In 1664, the Duke of York had the King Charles II create the new colony for
Lord John Berkeley and
Sir George Carteret. It was named the
Province of New Jersey after George Carteret; in 1649, he was
Governor of the
Isle of Jersey. Lord John Berkeley kept his share of New Jersey from 1664 until 1674, when he sold it to two
Quakers,
John Fenwick and
Edward Byllynge. This due to political difficulties between him, Carteret, and
Governor of New York Richard Nicolls, as well as financial difficulties. Governor Richard Nicolls had objected to the Province of New Jersey as he had exercised control over the area prior under the
Province of New York. After Edward Byllynge suffered a bankruptcy and having issues with his creditors,
William Penn, one of the creditors, was chosen to be arbitrator. They argued that he funded the purchase of Lord John Berkeley's share of the Province of New Jersey with funds that were justly due to them. It was decided that Fenwick was entitled to 10% of the share, while 90% would be controlled by trustees that are chosen for the benefit of the creditors of Edward Byllynge, who were mostly Quakers themselves. The trustees were chosen to be William Penn,
Gawen Laurie and Nicholas Lucas. The goal was to have the trustees sell the territory to colonists so that the creditors of Edward Byllynge would be made whole.

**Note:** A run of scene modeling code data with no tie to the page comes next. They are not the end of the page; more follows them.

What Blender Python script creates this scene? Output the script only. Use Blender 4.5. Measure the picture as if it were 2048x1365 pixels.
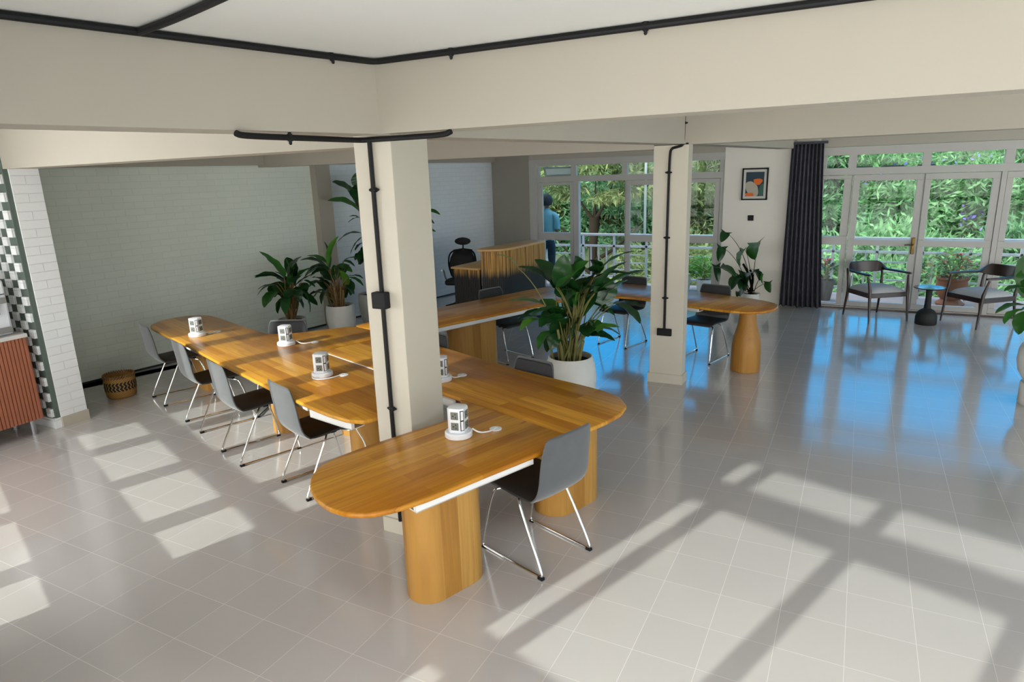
import bpy, bmesh, math, random
import numpy as np
from mathutils import Vector, Matrix

PI = math.pi
rnd = random.Random(7)
S = bpy.context.scene
COL = S.collection
for o in list(bpy.data.objects):
    bpy.data.objects.remove(o)

# ---------------------------------------------------------------- camera
CAM_H = 2.2
yaw, pitch, roll = 0.4859, -0.251, -0.0328
f_ = Vector((math.cos(pitch)*math.cos(yaw), math.cos(pitch)*math.sin(yaw), math.sin(pitch)))
r_ = Vector((math.sin(yaw), -math.cos(yaw), 0))
u_ = r_.cross(f_)
r2 = r_*math.cos(roll) + u_*math.sin(roll)
u2 = -r_*math.sin(roll) + u_*math.cos(roll)
cam = bpy.data.cameras.new('camera')
cam.sensor_width = 36.0
cam.lens = 1316/2048*36
cam.clip_start = 0.05
cam.clip_end = 300
camo = bpy.data.objects.new('camera', cam)
M3 = Matrix((r2, u2, -f_)).transposed()
camo.matrix_world = Matrix.Translation((0, 0, CAM_H)) @ M3.to_4x4()
COL.objects.link(camo)
S.camera = camo

# ---------------------------------------------------------------- sky, sun, exposure
S.view_settings.view_transform = 'Standard'
S.view_settings.look = 'None'
S.view_settings.gamma = 1.0
S.view_settings.use_curve_mapping = False
S.view_settings.exposure = 0.38
S.cycles.max_bounces = 16
S.cycles.diffuse_bounces = 10
S.cycles.glossy_bounces = 6
S.cycles.transparent_max_bounces = 24

SUN_AZ, SUN_EL = math.radians(160.5), math.radians(24.5)
world = bpy.data.worlds.new('sky')
S.world = world
world.use_nodes = True
wn = world.node_tree.nodes
wl = world.node_tree.links
wn.clear()
wo = wn.new('ShaderNodeOutputWorld')
wb = wn.new('ShaderNodeBackground')
tc = wn.new('ShaderNodeTexCoord')
sx = wn.new('ShaderNodeSeparateXYZ')
wl.new(tc.outputs['Generated'], sx.inputs[0])
# clear blue away from the sun, pale bright haze around the sun's side
ra = wn.new('ShaderNodeVectorMath'); ra.operation = 'DOT_PRODUCT'
ra.inputs[1].default_value = (math.cos(SUN_AZ), math.sin(SUN_AZ), 0)
wl.new(tc.outputs['Generated'], ra.inputs[0])
mr = wn.new('ShaderNodeMapRange')
mr.inputs['From Min'].default_value = -0.46
mr.inputs['From Max'].default_value = 0.25
wl.new(ra.outputs['Value'], mr.inputs['Value'])
el = wn.new('ShaderNodeMapRange')
el.inputs['From Min'].default_value = 0.0
el.inputs['From Max'].default_value = 0.22
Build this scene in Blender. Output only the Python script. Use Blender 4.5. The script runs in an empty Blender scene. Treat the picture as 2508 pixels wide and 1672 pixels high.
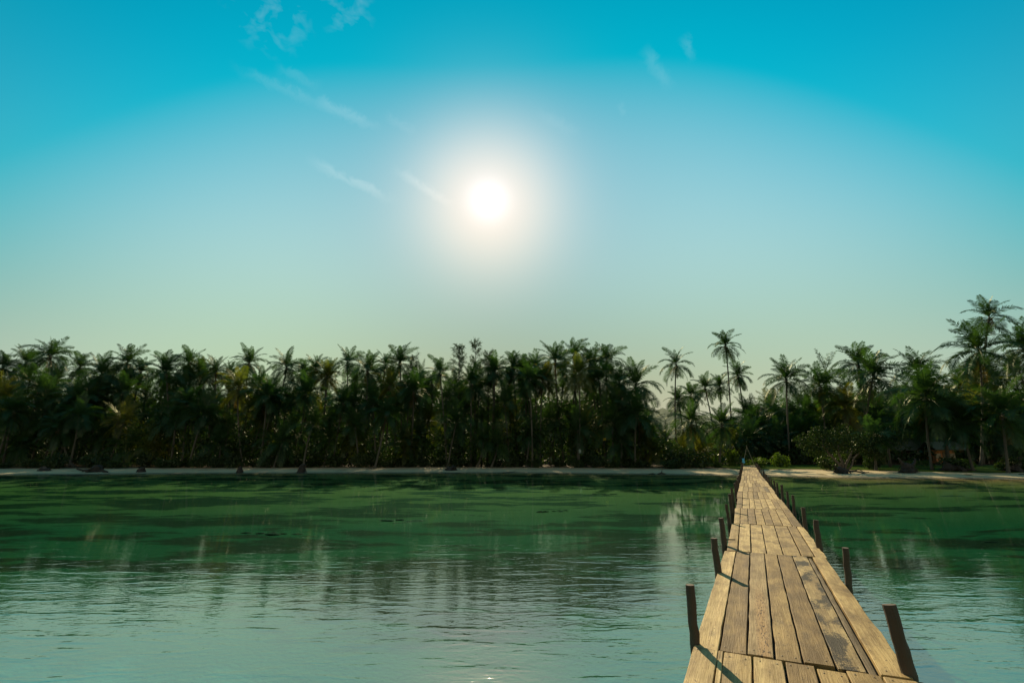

It was also hoped that Quaker may be motivated to emigrate to this territory. At the time, the
Society of Friends were flirting with the idea of "new country", where they could practice their religious beliefs and not be shamelessly persecuted. In 1676, the Quakers decided to form a colony, spittling the previous colony in two,
East Jersey and
West Jersey for the Quakers. Quakers settled in the area at the end of the 17th century and the start of the 18th century, drawn by promises of religious freedom, fairer taxation and more representation in government.